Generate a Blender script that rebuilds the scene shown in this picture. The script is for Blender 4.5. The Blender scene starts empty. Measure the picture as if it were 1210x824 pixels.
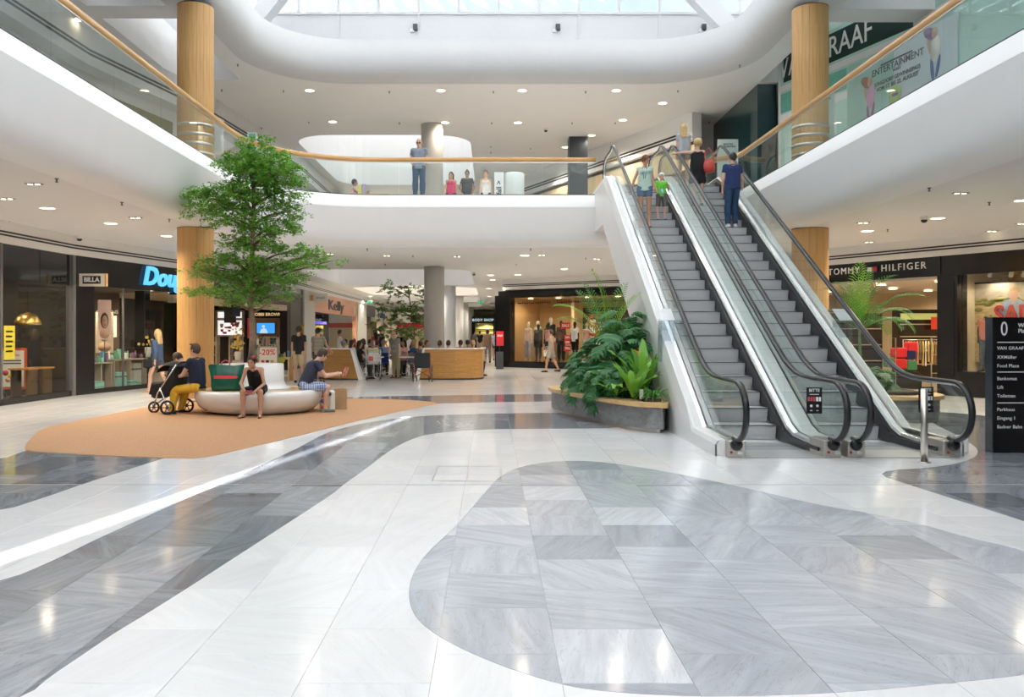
import bpy, bmesh, math, random
import numpy as np
from mathutils import Vector, Matrix
from mathutils.geometry import delaunay_2d_cdt, tessellate_polygon
random.seed(7)
scn = bpy.context.scene
COL = scn.collection
PI = math.pi
# ---------------------------------------------------------------- camera
FPX, PX0, PY0, CH = 1001.0, 580.0, 393.0, 1.6
cam_d = bpy.data.cameras.new('camera'); cam = bpy.data.objects.new('camera', cam_d); COL.objects.link(cam)
cam.location = (0, 0, CH); cam.rotation_euler = (PI/2, 0, 0)
cam_d.sensor_width = 36; cam_d.lens = FPX/1210*36
cam_d.shift_x = (605-PX0)/1210; cam_d.shift_y = (PY0-412)/1210
cam_d.clip_end = 400
scn.camera = cam
# ---------------------------------------------------------------- sky, sun, exposure
W = bpy.data.worlds.new('sky'); scn.world = W; W.use_nodes = True
nt = W.node_tree; nt.nodes.clear()
wo = nt.nodes.new('ShaderNodeOutputWorld'); bg = nt.nodes.new('ShaderNodeBackground')
tc = nt.nodes.new('ShaderNodeTexCoord'); nz = nt.nodes.new('ShaderNodeTexNoise'); rp = nt.nodes.new('ShaderNodeValToRGB')
nz.inputs['Scale'].default_value = 2.2; nz.inputs['Detail'].default_value = 5
rp.color_ramp.elements[0].position = .35; rp.color_ramp.elements[0].color = (.60, .78, 1.0, 1)
rp.color_ramp.elements[1].position = .62; rp.color_ramp.elements[1].color = (.97, .985, 1.0, 1)
nt.links.new(tc.outputs['Generated'], nz.inputs['Vector']); nt.links.new(nz.outputs['Fac'], rp.inputs['Fac'])
nt.links.new(rp.outputs['Color'], bg.inputs['Color']); bg.inputs['Strength'].default_value = .85
nt.links.new(bg.outputs[0], wo.inputs[0])
sd = bpy.data.lights.new('sun', 'SUN'); sd.energy = 13.0; sd.angle = .009; sd.color = (1, .985, .965)
sun = bpy.data.objects.new('sun', sd); COL.objects.link(sun)
SUN_EL = math.radians(60); SUN_AZ = math.radians(-10.7)      # comes from the right hand side
sdir = Vector((math.cos(SUN_EL)*math.cos(SUN_AZ), math.cos(SUN_EL)*math.sin(SUN_AZ), math.sin(SUN_EL)))
sun.rotation_euler = sdir.to_track_quat('Z', 'Y').to_euler()
scn.view_settings.view_transform = 'Standard'; scn.view_settings.look = 'None'
scn.view_settings.gamma = 1; scn.view_settings.use_curve_mapping = False
scn.view_settings.exposure = 0.5
# ---------------------------------------------------------------- helpers
def G(px, py, z=0.0):                      # point of the plane at height z seen at a pixel of the photo
    Y = FPX*(CH-z)/(py-PY0)
    return ((px-PX0)/FPX*Y, Y)
def A(px, py, Y): return Vector(((px-PX0)/FPX*Y, Y, CH-(py-PY0)/FPX*Y))
class MB:
    def __init__(s): s.v = []; s.f = []; s.sm = []; s.mi = []
    def add(s, vs, fs, smooth=False, mi=0, M=None):
        o = len(s.v)
        if M is not None: vs = [M @ Vector(v) for v in vs]
        s.v += [tuple(v) for v in vs]
        for f in fs: s.f.append(tuple(i+o for i in f)); s.sm.append(smooth); s.mi.append(mi)
        return s
    def box(s, x0, x1, y0, y1, z0, z1, mi=0, M=None):
        vs = [(x, y, z) for z in (z0, z1) for y in (y0, y1) for x in (x0, x1)]
        return s.add(vs, [(0,2,3,1),(4,5,7,6),(0,1,5,4),(2,6,7,3),(0,4,6,2),(1,3,7,5)], False, mi, M)
    def rbox(s, x0, x1, y0, y1, z0, z1, r=.01, M=None, mi=0):      # box with chamfered vertical and top edges
        p = [(x0+r,y0),(x1-r,y0),(x1,y0+r),(x1,y1-r),(x1-r,y1),(x0+r,y1),(x0,y1-r),(x0,y0+r)]
        q = [(x0+2*r,y0+r),(x1-2*r,y0+r),(x1-r,y0+2*r),(x1-r,y1-2*r),(x1-2*r,y1-r),(x0+2*r,y1-r),(x0+r,y1-2*r),(x0+r,y0+2*r)]
        vs = [(a,b,z0) for a,b in q]+[(a,b,z0+r) for a,b in p]+[(a,b,z1-r) for a,b in p]+[(a,b,z1) for a,b in q]
        fs = [tuple(range(7,-1,-1)), tuple(range(24,32))]
        for k in range(3):
            for i in range(8): fs.append((k*8+i, k*8+(i+1)%8, k*8+8+(i+1)%8, k*8+8+i))
        return s.add(vs, fs, False, mi, M)
    def prism(s, poly, z0, z1, mi=0, M=None, axis='z'):
        n = len(poly)
        if axis == 'z': f = lambda a, b, c: (a, b, c)
        elif axis == 'x': f = lambda a, b, c: (c, a, b)            # poly in YZ, extruded in X
        else: f = lambda a, b, c: (a, c, b)                          # poly in XZ, extruded in Y
        vs = [f(a,b,z0) for a,b in poly]+[f(a,b,z1) for a,b in poly]
        fs = [(i,(i+1)%n,n+(i+1)%n,n+i) for i in range(n)]
        tris = tessellate_polygon([[Vector((a,b,0)) for a,b in poly]])
        fs += [tuple(t) for t in tris]+[tuple(i+n for i in t[::-1]) for t in tris]
        return s.add(vs, fs, False, mi, M)
    def lathe(s, prof, n=24, c=(0,0,0), smooth=True, mi=0, M=None, sx=1, sy=1, caps=True):
        vs = []; fs = []
        for r, z in prof:
            for i in range(n):
                a = 2*PI*i/n; vs.append((c[0]+r*sx*math.cos(a), c[1]+r*sy*math.sin(a), c[2]+z))
        m = len(prof)
        for k in range(m-1):
            for i in range(n): fs.append((k*n+i, k*n+(i+1)%n, (k+1)*n+(i+1)%n, (k+1)*n+i))
        if caps and prof[0][0] > 1e-6: fs.append(tuple(range(n-1,-1,-1)))
        if caps and prof[-1][0] > 1e-6: fs.append(tuple((m-1)*n+i for i in range(n)))
        return s.add(vs, fs, smooth, mi, M)
    def cyl(s, c, r, h, n=16, r2=None, M=None, mi=0, smooth=True):
        return s.lathe([(r,0),(r if r2 is None else r2,h)], n, c, smooth, mi, M)
    def tube(s, pts, r, n=8, sec=None, closed=False, mi=0, smooth=True, M=None, up=(0,0,1)):
        pts = [Vector(p) for p in pts]; m = len(pts)
        rr = r if isinstance(r, (list, tuple)) else [r]*m
        sec = sec or [(math.cos(2*PI*i/n), math.sin(2*PI*i/n)) for i in range(n)]
        n = len(sec); vs = []; fs = []; U = Vector(up)
        for k, p in enumerate(pts):
            a = pts[(k-1) % m] if (closed or k > 0) else p
            b = pts[(k+1) % m] if (closed or k < m-1) else p
            t = (b-a); t = t.normalized() if t.length > 1e-9 else Vector((0,0,1))
            x = t.cross(U)
            if x.length < .05: x = t.cross(Vector((0,1,0)) if abs(t.y) < .9 else Vector((1,0,0)))
            x.normalize(); y = x.cross(t)
            for u, w in sec: vs.append(p+x*(u*rr[k])+y*(w*rr[k]))
        for k in range(m if closed else m-1):
            q = (k+1) % m
            for i in range(n): fs.append((k*n+i, k*n+(i+1)%n, q*n+(i+1)%n, q*n+i))
        if not closed: fs.append(tuple(range(n-1,-1,-1))); fs.append(tuple((m-1)*n+i for i in range(n)))
        return s.add(vs, fs, smooth, mi, M)
    def ball(s, c, r, n=12, sz=1, mi=0, M=None, sx=1, sy=1):
        prof = [(r*math.sin(PI*k/(n//2))+1e-7, -r*sz*math.cos(PI*k/(n//2))) for k in range(n//2+1)]
        return s.lathe(prof, n, c, True, mi, M, sx, sy)
    def mesh(s, name):
        me = bpy.data.meshes.new(name); me.from_pydata(s.v, [], s.f)
        me.polygons.foreach_set('use_smooth', s.sm); me.polygons.foreach_set('material_index', s.mi)
        me.update(); return me
def link(name, me, mats=None, parent=None, loc=None, rz=0):
    o = bpy.data.objects.new(name, me); COL.objects.link(o)
    if mats is not None and not len(me.materials):
        for m in (mats if isinstance(mats, (list, tuple)) else [mats]): me.materials.append(m)
    if parent: o.parent = parent
    if loc is not None: o.location = loc
    if rz: o.rotation_euler = (0, 0, rz)
    return o
def obj(name, mb, m, parent=None, loc=None, rz=0, bevel=0, kind=None):
    o = link(name, mb.mesh(name), m, parent, loc, rz)
    if bevel:
        b = o.modifiers.new('bevel', 'BEVEL'); b.width = bevel; b.segments = 2; b.limit_method = 'ANGLE'
    if kind: o['kind'] = kind
    return o
def struct(name, mb, m, parent=None, bevel=0): return obj(name, mb, m, parent, bevel=bevel, kind='structure')
def tag(o, label, cat, group=None):
    o['label'] = label; o['category'] = cat
    if group: o['group'] = group
    return o
def thing(name, label, cat, loc=(0,0,0), rz=0, group=None):
    o = bpy.data.objects.new(name, None); COL.objects.link(o); o.empty_display_size = .1
    o.location = loc; o.rotation_euler = (0,0,rz); return tag(o, label, cat, group)
def dup(root, loc=None, rz=None, label=None, group=None, scale=None):
    r = root.copy(); COL.objects.link(r)
    if loc is not None: r.location = loc
    if rz is not None: r.rotation_euler = (0,0,rz)
    if scale: r.scale = scale
    if label: r['label'] = label
    if group: r['group'] = group
    for ch in root.children:
        c = ch.copy(); COL.objects.link(c); c.parent = r
        for g in ch.children:
            d = g.copy(); COL.objects.link(d); d.parent = c
    return r
# ---------------------------------------------------------------- materials
MATS = {}
def mat(name, col, rough=.5, metal=0, noise=.04, scale=6, spec=.5, emit=None, es=1, coat=0, bump=0, stretch=None):
    if name in MATS: return MATS[name]
    m = bpy.data.materials.new(name); m.use_nodes = True; n = m.node_tree; b = n.nodes['Principled BSDF']
    b.inputs['Roughness'].default_value = rough; b.inputs['Metallic'].default_value = metal
    b.inputs['Specular IOR Level'].default_value = spec
    if coat: b.inputs['Coat Weight'].default_value = coat; b.inputs['Coat Roughness'].default_value = .1
    if emit: b.inputs['Emission Color'].default_value = (*emit, 1); b.inputs['Emission Strength'].default_value = es
    if noise:
        t = n.nodes.new('ShaderNodeTexCoord'); x = n.nodes.new('ShaderNodeTexNoise'); x.inputs['Scale'].default_value = scale; x.inputs['Detail'].default_value = 3
        src = t.outputs['Object']
        if stretch:
            mp = n.nodes.new('ShaderNodeMapping'); mp.inputs['Scale'].default_value = stretch
            n.links.new(src, mp.inputs['Vector']); src = mp.outputs[0]
        n.links.new(src, x.inputs['Vector'])
        r = n.nodes.new('ShaderNodeValToRGB')
        r.color_ramp.elements[0].position = .3; r.color_ramp.elements[1].position = .7
        r.color_ramp.elements[0].color = (*[max(0, c*(1-noise)) for c in col], 1)
        r.color_ramp.elements[1].color = (*[min(1, c*(1+noise)) for c in col], 1)
        n.links.new(x.outputs['Fac'], r.inputs['Fac']); n.links.new(r.outputs['Color'], b.inputs['Base Color'])
        if bump:
            bp = n.nodes.new('ShaderNodeBump'); bp.inputs['Strength'].default_value = bump; bp.inputs['Distance'].default_value = .01
            n.links.new(x.outputs['Fac'], bp.inputs['Height']); n.links.new(bp.outputs[0], b.inputs['Normal'])
    else: b.inputs['Base Color'].default_value = (*col, 1)
    MATS[name] = m; return m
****
## Problem
Find and copy each line above that includes the string "scene".

## Output below
Generate a Blender script that rebuilds the scene shown in this picture. The script is for Blender 4.5. The Blender scene starts empty. Measure the picture as if it were 1210x824 pixels.
scn = bpy.context.scene